▶ **Written instruction**: From the listing below, copy only the lines from the line that contains "Write part 2" to the line that contains "10, .004, 9, 'tape_patch')", counting those two lines as part of the copy.

▶ **Record extracts**:
◆ ◆ ◆ ◆ ◆ ◆ ◆

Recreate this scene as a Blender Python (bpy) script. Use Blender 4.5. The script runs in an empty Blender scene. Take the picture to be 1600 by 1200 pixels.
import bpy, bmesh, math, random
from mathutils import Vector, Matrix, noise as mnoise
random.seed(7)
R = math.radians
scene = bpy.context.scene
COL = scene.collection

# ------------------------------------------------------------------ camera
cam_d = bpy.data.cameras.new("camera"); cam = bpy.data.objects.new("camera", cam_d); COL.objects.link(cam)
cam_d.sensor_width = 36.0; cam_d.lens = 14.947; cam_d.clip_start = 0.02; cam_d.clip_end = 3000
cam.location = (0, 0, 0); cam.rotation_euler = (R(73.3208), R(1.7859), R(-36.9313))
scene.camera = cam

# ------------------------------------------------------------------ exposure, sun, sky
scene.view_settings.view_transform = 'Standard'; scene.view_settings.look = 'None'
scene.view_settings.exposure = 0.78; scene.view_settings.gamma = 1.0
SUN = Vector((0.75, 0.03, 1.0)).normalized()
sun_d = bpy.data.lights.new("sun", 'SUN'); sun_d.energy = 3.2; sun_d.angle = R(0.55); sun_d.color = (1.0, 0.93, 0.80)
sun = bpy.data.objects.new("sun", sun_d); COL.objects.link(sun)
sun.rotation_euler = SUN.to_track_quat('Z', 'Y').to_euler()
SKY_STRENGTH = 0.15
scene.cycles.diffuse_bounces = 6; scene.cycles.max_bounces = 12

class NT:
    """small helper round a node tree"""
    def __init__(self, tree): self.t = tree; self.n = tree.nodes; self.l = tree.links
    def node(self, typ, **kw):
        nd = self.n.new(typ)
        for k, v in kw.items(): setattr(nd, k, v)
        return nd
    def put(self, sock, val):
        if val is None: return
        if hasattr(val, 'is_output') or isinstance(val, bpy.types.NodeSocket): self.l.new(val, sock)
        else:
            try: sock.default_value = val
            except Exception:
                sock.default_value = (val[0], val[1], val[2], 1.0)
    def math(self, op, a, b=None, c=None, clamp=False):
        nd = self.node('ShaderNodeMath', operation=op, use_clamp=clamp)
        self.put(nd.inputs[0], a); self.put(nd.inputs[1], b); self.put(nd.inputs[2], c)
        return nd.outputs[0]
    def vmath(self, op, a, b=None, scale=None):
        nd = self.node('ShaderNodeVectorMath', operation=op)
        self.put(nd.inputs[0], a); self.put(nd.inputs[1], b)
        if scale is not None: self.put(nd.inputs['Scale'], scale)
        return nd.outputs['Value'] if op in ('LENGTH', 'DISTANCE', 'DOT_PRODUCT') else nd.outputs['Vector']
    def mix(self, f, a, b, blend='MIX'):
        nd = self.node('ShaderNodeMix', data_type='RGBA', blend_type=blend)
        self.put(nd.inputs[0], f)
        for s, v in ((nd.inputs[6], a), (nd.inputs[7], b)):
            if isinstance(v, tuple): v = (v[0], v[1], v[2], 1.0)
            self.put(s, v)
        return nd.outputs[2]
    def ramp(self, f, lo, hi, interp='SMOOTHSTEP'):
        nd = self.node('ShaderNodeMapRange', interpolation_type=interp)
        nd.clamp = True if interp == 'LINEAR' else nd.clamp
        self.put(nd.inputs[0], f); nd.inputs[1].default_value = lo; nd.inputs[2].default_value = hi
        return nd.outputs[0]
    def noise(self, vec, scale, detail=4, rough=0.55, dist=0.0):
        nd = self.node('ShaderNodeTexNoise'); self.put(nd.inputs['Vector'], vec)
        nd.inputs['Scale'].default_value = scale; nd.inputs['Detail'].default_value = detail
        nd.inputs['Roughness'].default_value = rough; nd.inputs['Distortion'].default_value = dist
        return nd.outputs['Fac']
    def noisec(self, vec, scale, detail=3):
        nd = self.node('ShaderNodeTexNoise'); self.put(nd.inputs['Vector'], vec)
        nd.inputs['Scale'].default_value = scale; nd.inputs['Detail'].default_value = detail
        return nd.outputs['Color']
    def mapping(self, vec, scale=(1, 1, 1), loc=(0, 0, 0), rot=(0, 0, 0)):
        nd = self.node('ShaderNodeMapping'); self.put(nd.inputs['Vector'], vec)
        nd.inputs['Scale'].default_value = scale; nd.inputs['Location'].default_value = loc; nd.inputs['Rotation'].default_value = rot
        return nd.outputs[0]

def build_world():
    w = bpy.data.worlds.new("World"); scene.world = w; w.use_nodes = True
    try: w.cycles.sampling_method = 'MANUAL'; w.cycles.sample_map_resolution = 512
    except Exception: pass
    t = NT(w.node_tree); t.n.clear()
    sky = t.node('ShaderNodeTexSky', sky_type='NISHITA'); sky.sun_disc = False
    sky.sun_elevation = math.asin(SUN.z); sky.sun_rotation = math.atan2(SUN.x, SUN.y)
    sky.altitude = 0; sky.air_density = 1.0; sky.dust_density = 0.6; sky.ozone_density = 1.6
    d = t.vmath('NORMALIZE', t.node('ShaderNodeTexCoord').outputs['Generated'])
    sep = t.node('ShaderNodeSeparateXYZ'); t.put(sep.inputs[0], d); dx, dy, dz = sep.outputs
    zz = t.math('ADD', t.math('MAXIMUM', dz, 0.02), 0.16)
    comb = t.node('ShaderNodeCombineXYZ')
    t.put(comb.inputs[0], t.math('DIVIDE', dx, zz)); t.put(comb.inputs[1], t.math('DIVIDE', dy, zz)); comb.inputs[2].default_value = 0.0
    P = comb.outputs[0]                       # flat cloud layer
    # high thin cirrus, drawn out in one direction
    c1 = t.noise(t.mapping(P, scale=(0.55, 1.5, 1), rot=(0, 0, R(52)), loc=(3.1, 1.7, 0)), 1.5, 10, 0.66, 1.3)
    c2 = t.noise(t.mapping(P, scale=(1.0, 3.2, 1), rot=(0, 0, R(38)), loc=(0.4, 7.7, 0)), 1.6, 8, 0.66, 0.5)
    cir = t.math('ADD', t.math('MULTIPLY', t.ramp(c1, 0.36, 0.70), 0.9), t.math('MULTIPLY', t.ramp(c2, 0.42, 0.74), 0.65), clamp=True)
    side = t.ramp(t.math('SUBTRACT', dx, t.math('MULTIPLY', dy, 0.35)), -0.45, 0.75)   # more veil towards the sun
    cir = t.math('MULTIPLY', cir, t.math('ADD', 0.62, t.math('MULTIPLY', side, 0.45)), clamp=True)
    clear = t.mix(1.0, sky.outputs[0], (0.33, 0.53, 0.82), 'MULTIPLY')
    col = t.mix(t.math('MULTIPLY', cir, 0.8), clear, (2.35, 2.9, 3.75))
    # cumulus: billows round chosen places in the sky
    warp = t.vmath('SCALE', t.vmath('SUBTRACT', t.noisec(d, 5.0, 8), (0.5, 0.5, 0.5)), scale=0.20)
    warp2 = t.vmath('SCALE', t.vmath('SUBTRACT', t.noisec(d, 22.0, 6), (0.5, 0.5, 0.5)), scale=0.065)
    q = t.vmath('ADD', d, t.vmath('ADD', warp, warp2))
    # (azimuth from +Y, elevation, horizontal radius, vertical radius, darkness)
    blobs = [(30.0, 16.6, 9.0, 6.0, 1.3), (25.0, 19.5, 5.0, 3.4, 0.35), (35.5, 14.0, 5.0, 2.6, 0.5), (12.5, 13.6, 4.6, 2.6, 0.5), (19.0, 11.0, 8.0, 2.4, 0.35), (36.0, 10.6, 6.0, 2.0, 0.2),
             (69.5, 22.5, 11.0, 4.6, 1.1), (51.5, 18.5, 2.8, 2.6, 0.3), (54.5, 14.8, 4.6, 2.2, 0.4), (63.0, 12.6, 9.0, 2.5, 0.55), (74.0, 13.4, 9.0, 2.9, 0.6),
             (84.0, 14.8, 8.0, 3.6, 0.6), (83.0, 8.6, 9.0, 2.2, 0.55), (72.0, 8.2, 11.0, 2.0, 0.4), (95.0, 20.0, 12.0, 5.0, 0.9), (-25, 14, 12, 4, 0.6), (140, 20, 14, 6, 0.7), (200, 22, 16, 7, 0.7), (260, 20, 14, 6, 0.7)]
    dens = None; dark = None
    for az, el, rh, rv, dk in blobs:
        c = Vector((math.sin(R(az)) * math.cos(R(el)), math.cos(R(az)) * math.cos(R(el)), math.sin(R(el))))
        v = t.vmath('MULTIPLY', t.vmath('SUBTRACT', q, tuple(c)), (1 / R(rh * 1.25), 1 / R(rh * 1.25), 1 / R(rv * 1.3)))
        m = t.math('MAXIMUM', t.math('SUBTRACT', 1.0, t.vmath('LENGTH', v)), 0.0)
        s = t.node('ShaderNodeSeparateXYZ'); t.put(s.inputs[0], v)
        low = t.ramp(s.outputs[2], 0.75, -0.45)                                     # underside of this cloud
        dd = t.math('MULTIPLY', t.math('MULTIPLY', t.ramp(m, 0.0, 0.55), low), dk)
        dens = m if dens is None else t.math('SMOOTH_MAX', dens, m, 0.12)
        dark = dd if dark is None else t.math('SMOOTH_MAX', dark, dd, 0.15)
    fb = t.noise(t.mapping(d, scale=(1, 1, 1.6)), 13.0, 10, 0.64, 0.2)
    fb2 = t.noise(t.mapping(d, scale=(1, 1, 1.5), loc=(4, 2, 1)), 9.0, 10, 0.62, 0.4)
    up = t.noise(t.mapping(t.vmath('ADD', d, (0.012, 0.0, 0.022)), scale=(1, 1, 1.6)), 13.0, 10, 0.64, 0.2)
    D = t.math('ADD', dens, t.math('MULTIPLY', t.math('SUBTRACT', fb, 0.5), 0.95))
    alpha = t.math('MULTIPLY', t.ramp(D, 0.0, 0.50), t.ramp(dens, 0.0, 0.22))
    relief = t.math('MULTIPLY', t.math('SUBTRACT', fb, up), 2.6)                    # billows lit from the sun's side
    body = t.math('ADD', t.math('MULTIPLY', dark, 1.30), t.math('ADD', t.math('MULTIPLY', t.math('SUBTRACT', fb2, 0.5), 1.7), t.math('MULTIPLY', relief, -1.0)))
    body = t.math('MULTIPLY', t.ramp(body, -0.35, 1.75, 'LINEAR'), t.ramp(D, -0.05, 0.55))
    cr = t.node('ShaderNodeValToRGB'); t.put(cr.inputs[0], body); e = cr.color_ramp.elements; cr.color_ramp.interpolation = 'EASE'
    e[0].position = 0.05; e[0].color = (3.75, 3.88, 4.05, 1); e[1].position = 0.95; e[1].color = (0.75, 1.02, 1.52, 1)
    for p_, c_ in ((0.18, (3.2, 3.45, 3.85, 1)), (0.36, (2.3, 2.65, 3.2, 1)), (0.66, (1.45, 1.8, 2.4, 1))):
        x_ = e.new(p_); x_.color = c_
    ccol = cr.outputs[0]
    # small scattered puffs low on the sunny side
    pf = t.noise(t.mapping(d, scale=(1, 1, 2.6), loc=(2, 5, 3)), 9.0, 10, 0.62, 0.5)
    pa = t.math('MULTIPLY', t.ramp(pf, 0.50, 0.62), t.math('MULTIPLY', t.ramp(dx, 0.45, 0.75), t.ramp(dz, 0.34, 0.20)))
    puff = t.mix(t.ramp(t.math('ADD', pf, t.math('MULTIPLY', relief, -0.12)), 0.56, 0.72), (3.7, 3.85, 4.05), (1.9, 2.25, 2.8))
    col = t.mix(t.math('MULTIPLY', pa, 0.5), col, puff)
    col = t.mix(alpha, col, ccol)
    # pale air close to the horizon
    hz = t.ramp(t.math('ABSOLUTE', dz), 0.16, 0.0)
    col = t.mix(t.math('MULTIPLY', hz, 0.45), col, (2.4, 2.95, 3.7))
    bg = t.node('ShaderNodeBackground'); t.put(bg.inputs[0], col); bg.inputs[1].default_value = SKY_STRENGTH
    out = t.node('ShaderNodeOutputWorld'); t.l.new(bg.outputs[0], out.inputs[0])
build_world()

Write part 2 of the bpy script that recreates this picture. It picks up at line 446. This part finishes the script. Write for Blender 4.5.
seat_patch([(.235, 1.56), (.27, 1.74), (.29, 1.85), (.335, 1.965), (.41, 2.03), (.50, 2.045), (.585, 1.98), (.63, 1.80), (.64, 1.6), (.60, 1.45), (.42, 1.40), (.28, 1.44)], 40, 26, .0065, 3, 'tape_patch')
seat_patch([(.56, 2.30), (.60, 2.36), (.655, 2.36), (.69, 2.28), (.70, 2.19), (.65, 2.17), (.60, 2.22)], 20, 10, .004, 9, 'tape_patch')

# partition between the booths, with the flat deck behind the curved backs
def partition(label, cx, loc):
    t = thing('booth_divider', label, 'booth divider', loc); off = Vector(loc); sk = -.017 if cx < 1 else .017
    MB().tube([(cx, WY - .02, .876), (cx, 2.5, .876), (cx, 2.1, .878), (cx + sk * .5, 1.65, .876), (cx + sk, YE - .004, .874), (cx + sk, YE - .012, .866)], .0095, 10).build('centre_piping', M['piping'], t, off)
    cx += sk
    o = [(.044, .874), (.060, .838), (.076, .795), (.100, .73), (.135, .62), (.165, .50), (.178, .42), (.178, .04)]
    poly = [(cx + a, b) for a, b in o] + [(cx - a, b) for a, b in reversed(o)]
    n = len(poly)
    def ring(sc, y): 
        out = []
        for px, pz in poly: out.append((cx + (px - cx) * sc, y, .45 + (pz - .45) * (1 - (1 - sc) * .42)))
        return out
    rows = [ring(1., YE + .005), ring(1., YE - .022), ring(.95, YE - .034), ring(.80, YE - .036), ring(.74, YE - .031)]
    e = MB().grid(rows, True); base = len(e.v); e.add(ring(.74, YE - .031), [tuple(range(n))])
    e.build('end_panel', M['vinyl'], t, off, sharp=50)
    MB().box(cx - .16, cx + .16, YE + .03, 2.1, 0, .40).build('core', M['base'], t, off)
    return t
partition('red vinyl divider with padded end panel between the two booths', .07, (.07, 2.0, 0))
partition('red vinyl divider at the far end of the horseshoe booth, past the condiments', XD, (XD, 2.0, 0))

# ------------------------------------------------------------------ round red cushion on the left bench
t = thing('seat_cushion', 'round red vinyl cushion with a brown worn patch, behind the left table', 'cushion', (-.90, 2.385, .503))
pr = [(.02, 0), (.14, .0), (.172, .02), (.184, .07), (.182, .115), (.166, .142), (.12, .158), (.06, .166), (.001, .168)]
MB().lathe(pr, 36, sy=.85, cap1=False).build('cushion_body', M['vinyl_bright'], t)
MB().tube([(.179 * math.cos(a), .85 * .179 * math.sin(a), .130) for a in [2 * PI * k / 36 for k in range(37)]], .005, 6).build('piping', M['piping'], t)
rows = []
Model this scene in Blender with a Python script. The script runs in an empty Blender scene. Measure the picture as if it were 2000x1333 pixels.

◆ ◆ ◆ ◆ ◆ ◆ ◆

▶ **Exercise output**:
Write part 2 of the bpy script that recreates this picture. It picks up at line 446. This part finishes the script. Write for Blender 4.5.
seat_patch([(.235, 1.56), (.27, 1.74), (.29, 1.85), (.335, 1.965), (.41, 2.03), (.50, 2.045), (.585, 1.98), (.63, 1.80), (.64, 1.6), (.60, 1.45), (.42, 1.40), (.28, 1.44)], 40, 26, .0065, 3, 'tape_patch')
seat_patch([(.56, 2.30), (.60, 2.36), (.655, 2.36), (.69, 2.28), (.70, 2.19), (.65, 2.17), (.60, 2.22)], 20, 10, .004, 9, 'tape_patch')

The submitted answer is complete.